---- INPUT ROWS

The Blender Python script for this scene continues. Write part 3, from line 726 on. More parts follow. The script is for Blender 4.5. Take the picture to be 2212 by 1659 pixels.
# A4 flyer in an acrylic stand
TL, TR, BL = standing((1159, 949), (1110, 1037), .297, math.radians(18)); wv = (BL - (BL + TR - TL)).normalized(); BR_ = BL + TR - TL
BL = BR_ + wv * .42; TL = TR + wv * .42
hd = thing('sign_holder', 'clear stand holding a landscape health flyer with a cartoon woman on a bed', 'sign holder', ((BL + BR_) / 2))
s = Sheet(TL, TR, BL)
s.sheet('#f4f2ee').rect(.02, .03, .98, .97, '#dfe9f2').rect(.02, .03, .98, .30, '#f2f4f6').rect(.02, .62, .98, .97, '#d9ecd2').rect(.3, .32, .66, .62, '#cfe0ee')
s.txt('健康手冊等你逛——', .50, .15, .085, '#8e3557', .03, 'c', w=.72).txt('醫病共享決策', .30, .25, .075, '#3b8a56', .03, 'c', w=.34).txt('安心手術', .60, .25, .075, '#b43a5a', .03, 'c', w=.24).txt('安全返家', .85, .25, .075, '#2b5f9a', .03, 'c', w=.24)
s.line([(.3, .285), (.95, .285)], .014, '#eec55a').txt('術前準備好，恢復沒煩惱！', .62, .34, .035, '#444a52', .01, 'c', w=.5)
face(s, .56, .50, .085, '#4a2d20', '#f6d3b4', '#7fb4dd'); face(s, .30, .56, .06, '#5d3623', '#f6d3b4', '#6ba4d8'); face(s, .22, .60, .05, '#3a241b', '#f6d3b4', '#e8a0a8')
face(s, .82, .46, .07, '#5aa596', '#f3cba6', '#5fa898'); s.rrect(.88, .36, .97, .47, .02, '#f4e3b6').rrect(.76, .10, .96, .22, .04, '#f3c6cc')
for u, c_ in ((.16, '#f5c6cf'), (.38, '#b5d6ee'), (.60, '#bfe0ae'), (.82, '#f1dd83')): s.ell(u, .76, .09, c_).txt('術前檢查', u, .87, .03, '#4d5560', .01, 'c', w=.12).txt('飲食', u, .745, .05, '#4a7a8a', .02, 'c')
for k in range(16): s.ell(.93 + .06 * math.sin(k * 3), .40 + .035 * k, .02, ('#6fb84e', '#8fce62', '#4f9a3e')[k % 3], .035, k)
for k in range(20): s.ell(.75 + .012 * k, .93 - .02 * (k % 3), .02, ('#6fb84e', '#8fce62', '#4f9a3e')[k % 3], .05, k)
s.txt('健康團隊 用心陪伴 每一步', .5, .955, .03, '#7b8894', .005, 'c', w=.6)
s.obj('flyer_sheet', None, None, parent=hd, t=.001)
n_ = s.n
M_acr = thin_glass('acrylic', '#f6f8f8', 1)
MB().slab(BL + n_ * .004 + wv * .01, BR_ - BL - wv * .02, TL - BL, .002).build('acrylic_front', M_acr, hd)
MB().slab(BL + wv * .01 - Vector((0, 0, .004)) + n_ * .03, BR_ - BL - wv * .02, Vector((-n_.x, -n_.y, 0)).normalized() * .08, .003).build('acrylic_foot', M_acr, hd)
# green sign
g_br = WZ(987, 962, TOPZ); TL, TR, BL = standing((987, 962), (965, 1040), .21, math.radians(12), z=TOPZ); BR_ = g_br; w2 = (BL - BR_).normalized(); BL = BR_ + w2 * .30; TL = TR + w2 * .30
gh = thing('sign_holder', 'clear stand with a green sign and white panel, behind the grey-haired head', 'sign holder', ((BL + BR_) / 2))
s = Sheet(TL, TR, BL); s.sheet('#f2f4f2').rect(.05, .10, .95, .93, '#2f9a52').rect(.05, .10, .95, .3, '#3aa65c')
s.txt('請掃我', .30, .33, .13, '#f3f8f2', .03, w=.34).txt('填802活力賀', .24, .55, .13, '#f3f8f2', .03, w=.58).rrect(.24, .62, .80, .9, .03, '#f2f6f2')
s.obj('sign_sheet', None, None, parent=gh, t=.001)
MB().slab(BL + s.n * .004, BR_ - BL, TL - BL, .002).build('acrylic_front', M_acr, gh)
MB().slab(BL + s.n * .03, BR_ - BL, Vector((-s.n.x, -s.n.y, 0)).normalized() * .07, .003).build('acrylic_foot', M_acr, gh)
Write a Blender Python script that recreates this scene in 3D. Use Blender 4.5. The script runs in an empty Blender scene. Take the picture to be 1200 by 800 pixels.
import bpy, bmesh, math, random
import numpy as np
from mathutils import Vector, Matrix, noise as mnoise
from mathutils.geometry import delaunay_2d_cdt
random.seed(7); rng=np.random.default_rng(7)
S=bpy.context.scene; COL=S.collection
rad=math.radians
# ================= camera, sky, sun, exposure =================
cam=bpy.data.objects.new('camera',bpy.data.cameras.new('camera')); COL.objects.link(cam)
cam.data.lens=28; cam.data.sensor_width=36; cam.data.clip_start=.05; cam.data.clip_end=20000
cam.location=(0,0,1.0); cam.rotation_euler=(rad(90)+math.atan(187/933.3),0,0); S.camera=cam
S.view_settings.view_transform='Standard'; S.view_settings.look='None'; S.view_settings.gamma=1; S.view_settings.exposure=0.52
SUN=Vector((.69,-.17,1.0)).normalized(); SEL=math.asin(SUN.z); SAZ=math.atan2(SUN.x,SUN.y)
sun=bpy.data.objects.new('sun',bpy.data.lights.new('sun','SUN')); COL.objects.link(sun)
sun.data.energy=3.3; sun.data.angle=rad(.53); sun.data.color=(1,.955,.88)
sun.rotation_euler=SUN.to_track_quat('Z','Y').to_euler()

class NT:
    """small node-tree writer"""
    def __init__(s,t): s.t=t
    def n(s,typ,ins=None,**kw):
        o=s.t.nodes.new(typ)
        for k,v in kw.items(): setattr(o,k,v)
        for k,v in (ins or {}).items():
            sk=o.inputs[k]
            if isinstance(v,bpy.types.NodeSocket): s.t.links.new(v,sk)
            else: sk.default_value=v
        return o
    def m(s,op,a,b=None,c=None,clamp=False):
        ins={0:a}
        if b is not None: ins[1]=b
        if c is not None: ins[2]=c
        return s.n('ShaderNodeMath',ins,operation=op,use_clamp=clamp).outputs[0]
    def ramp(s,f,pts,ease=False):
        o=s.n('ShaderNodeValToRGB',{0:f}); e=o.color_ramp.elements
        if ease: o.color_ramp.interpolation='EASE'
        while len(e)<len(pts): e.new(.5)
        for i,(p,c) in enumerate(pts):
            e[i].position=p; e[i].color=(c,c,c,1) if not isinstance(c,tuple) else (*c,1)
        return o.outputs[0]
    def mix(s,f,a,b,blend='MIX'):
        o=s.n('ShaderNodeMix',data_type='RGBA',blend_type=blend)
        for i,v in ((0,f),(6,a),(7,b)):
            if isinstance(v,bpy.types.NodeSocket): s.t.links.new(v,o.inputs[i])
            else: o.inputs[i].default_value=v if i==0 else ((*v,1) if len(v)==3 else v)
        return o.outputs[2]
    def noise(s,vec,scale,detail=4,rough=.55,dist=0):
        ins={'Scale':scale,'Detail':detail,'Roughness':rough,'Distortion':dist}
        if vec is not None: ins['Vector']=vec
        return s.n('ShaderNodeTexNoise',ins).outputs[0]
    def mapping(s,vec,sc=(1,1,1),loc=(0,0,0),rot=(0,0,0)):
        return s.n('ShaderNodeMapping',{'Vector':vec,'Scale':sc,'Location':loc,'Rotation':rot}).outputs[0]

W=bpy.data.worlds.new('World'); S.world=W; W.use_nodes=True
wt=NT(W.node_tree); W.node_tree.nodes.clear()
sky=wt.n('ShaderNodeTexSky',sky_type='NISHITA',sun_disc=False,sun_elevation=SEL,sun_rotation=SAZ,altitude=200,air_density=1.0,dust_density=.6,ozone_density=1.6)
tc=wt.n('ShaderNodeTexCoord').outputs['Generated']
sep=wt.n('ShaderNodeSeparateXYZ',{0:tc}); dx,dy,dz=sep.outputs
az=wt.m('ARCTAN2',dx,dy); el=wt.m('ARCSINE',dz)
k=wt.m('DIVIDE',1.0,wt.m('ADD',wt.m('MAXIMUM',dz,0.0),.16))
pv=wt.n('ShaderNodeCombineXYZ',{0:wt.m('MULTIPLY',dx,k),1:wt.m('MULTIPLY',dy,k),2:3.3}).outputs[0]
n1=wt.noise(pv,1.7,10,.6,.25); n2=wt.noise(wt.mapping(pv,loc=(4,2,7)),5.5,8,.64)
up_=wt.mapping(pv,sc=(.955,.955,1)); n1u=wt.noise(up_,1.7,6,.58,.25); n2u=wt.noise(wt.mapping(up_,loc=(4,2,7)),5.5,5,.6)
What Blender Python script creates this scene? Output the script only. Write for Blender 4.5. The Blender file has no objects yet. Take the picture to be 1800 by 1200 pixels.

--------

## SET PROBLEM
In the listing, how many lines hold "from"? Answer with a bare number.

## COMPLETE ANSWER
3